Buon successo, ieri, dell’assemblea organizzativa per lo sciopero generale contro la guerra del prossimo 20 maggio, a cui aderiscono varie sigle del sindacalismo di base, organizzazioni di movimento e di lotta dei lavoratori, dei disoccupati, degli studenti, delle donne lavoratrici.
Perché il grande assente dal dibattito politico sulla guerra imperialista è proprio lo SCIOPERO contro di essa.
La CGIL, che avrebbe la possibilità di coinvolgere diversi settori del mondo del lavoro, non può spingersi oltre qualche comizietto del burocrate Landini e qualche articolo nei propri organi d’informazione, dove si è mostrata soltanto a parole la contrarietà alla guerra, all’invio di armi e alla crescita del riarmo del nostro paese. Tutto questo per non esacerbare troppo i rapporti con Confindustria e il principale referente politico tanto di quest’ultima che della CGIL stessa, il Partito Democratico. Lo spazio occupato dentro l’unità nazionale da parte del sindacato confederale, che raccoglie il maggior numero di iscritti tra la classe operaia, di fronte alla guerra, si fa grembo di un più forte aggravamento delle contraddizioni già esistenti.

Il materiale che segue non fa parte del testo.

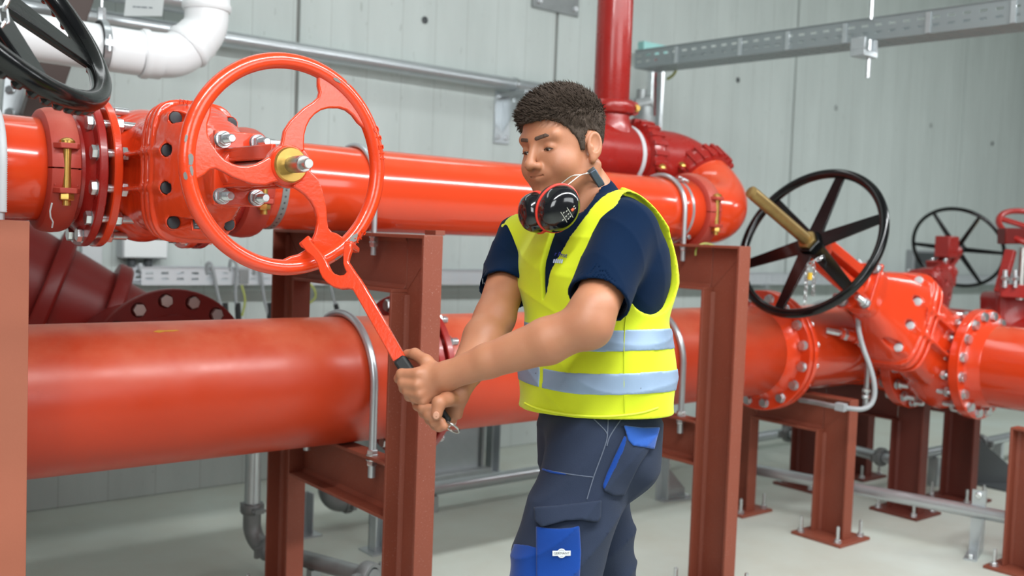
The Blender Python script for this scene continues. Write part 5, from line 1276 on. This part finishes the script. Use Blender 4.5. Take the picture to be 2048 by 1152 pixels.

La sinistra pacifista e riformista non contempla la mobilitazione dei lavoratori come strumento di lotta alla guerra e diversi settori anche della sinistra sedicente di classe si sono impantanati nell’interpretazione di questo conflitto come “guerra nazionale ucraina”, “guerra di emancipazione dalla Russia”, “guerra di autodeterminazione” e così via. Con buona pace di quei compagni che considerano la restaurazione capitalista nell’ex spazio sovietico (e in Cina) un processo concluso, pacifico e pacificato, il conflitto in atto in Ucraina è da un lato la guerra dell’imperialismo NATO-USA-GB-UE, con le sue contraddizioni interne, dall’altro l’operazione restaurazionista dell’oligarchia russa che tenta di conquistare un posto al tavolo dell’imperialismo mondiale; tale caratteristica dell’invasione rafforza il carattere antioperaio e reazionario dell’attacco russo, smentendo coloro che gli attribuiscono un ruolo progressivo o antimperialista. Pertanto, la ricostruzione come “guerra locale”, secondo la dialettica liberale del grande circo mediatico che appiattisce tutto su una dinamica “invaso-invasore”, paralizza di fatto la capacità d’azione di tali sinistre sedicenti “rivoluzionarie” e lascia nelle mani di un fronte di squallidi saltimbanchi, dal “partigiano della Costituzione” borghese De Magistris ai “Guevara dei piccoli” Di Battista e Santoro, la critica alla NATO.
L’Italia partecipa attivamente al conflitto, con sanzioni economiche che si riverberano principalmente sul proletariato, l’invio di arsenale bellico al servizio dell’imperialismo (creando l’illusione nei lavoratori ucraini che la loro libertà arriverà con i fucili della NATO), un sistema mediatico prono al capitale e alla sua guerra, assicurando il servigio del governo Draghi ai piedi di Biden ribadito dal suo prossimo viaggio negli USA. La lotta alla guerra mondiale inizia dalla lotta al proprio imperialismo!
Lo sciopero del 20 tenta di rilanciare il ruolo del movimento operaio contro la guerra!
È un primo e piccolo ma necessario passo, Prospettiva Operaia lavorerà senza esitazioni alla sua costruzione!